Jamais vi uma moura em meus tempos de primário. E, então, pelo menos três gerações haviam-se formado de brasileiros abolidos. E éramos uns cinquenta e tantos milhões do Oiapoque ao Chuí.

O ensino era maiormente público e, sem distinção de cor, credo, ou credencial, compartilhávamos bancos escolares que conheciam, aparentemente, só uma discriminação de conveniência, e então das mais fecundas: a das bundas. Nada de nádegas de meninos e meninas dividirem um mesmo banco. Era tabu unir-se pelo cu...chicho. Só mesmo por castigo por uma falta grave, é que um menino era forçado a

sentar-se ao lado de u`a menina.

Hoje talvez já não haja esse tipo de coisa. Parece até que a instrução pública anda tão em baixa que já se não a vê no horizonte. Mas, e as mestras, delas é que me ocorria falar, e fui fazer essa introdução de quase página virar. As mestras eram todas brancas. Muito raramente se via u`a morena mais escura, e não mais que substituta.
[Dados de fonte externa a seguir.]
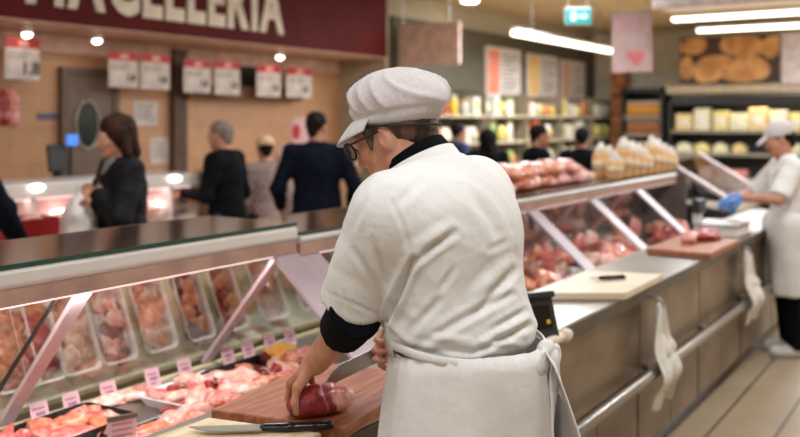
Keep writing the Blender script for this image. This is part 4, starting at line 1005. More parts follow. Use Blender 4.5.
# red crate of packs held by the customer at the left edge
p = at(33, 236, t=4.7); t_ = thing('red_crate', 'red plastic crate of meat packs below the customer at the left edge', 'crate', (p.x, 4.77, .892))
o = MB().bb(-.16, .16, -.145, .13, 0, .108).obj('display_riser', white_pl, bevel=.006, loc=(p.x, 4.77, .781)); tag(o, 'white riser under the red crate in the opposite case', 'riser')
redp = mat('red_plastic', (150, 24, 28), .35)
for a, b in (((-.13, -.14), (-.12, .1)), ((.12, -.14), (.13, .1)), ((-.12, -.14), (.12, -.13)), ((-.12, .09), (.12, .1))): MB().bb(a[0], b[0], a[1], b[1], 0, .16).obj('side', redp, t_)
MB().bb(-.12, .12, -.13, .09, 0, .01).obj('bottom', redp, t_)
for i in range(4):
    o = bpy.data.objects.new('meat_pack', meat('o'+M_pink.name, M_pink, i, .1, .08, .06)); COL.objects.link(o); o.scale = (.6, .6, .9); o.location = (p.x-.06+.12*(i % 2), 4.70+.1*(i//2), .892+.075); tag(o, 'pink pack lying in the red crate', 'meat', 'packs in the red crate')
# cash register with a blue screen behind the opposite case
p = at(60, 150, t=5.7); t_ = thing('cash_register', 'dark till with a small blue screen behind the opposite case', 'till', (p.x, 5.7, .92)); 
MB().bb(-.16, .12, -.14, .14, .0, .16).obj('drawer', dark, t_, bevel=.01); MB().bb(-.05, -.01, -.02, .02, .16, .36).obj('stand', dark, t_)
MB().box((-.04, -.02, .43), (.15, .03, .2), Matrix.Rotation(-.15, 3, 'X')).obj('monitor', dark, t_, bevel=.006)
MB().box((.06, -.06, .56), (.09, .02, .08)).obj('blue_screen', emis('blue_screen', (70, 130, 226), .8), t_); MB().bb(.05, .07, -.05, -.03, .16, .53).obj('screen_arm', dark, t_)
t_ = thing('back_bench', 'service bench behind the opposite case carrying the till', 'bench', (OX0, 5.5, 0)); MB().bb(0, 4.2, 0, .5, .88, .918).obj('top', steel, t_); MB().bb(.02, 4.18, .03, .48, 0, .88).obj('body', pinkw, t_)
# low stand by the tan wall with a wrapped bundle, round sign above it
p = at(283, 166, t=6.6); t_ = thing('wall_counter', 'low tan counter against the wall behind the dark coated men', 'counter', (p.x-.9, 6.45, 0)); MB().bb(0, 2.2, 0, .5, 0, p.z-.04).obj('body', mat('tan_counter', (170, 124, 94), .6), t_); MB().bb(-.02, 2.22, -.02, .52, p.z-.04, p.z-.003).obj('top', mat('pale_counter_top', (214, 186, 160), .5), t_)
S = Solid(); S.ell((0, 0, .10), (.10, .09, .10), None, .03); S.cone((0, 0, .17), (.01, 0, .23), .04, .025, .04); S.plane((0, 0, 0), (0, 0, -1))
o = solid_obj(S, .012, 'wrapped_bundle', mat('pinkish_wrap', (244, 218, 220), .6), None, disp=lambda V: .01*fbm(V, (14, 14, 10), 8.), loc=(p.x, 6.6, p.z-.002)); tag(o, 'pinkish white wrapped bundle between the capped person and the navy jacketed man', 'bundle')
p = at(300, 132, t=6.99); t_ = thing('round_sign', 'round pale pink sign with a red spot left of the navy jacketed man', 'sign', (p.x, 7.0, p.z)); pts = [(.19*math.cos(a), .19*math.sin(a)) for a in np.linspace(0, 2*math.pi, 28, endpoint=False)]
MB().prism(pts, 1, -.012, 0).obj('disc', mat('pale_pink_disc', (232, 190, 190), .5), t_); MB().prism([(x*.42-.08, z*.5) for x, z in pts], 1, -.016, -.0125).obj('red_spot', mat('red_spot', (196, 40, 46), .5), t_)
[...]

Seria só culpa da abolição que não redimira, não incluía o negro socialmente? Os livros didáticos, contudo, corroboravam, com meridiana clareza o que era nossa sociedade de então: as historinhas, com raras exceções, exaltavam os heróis e heroínas europeizados e

carregavam na coloração do vilão, sobretudo, se fosse pagão. Hora de desentortar a Moura?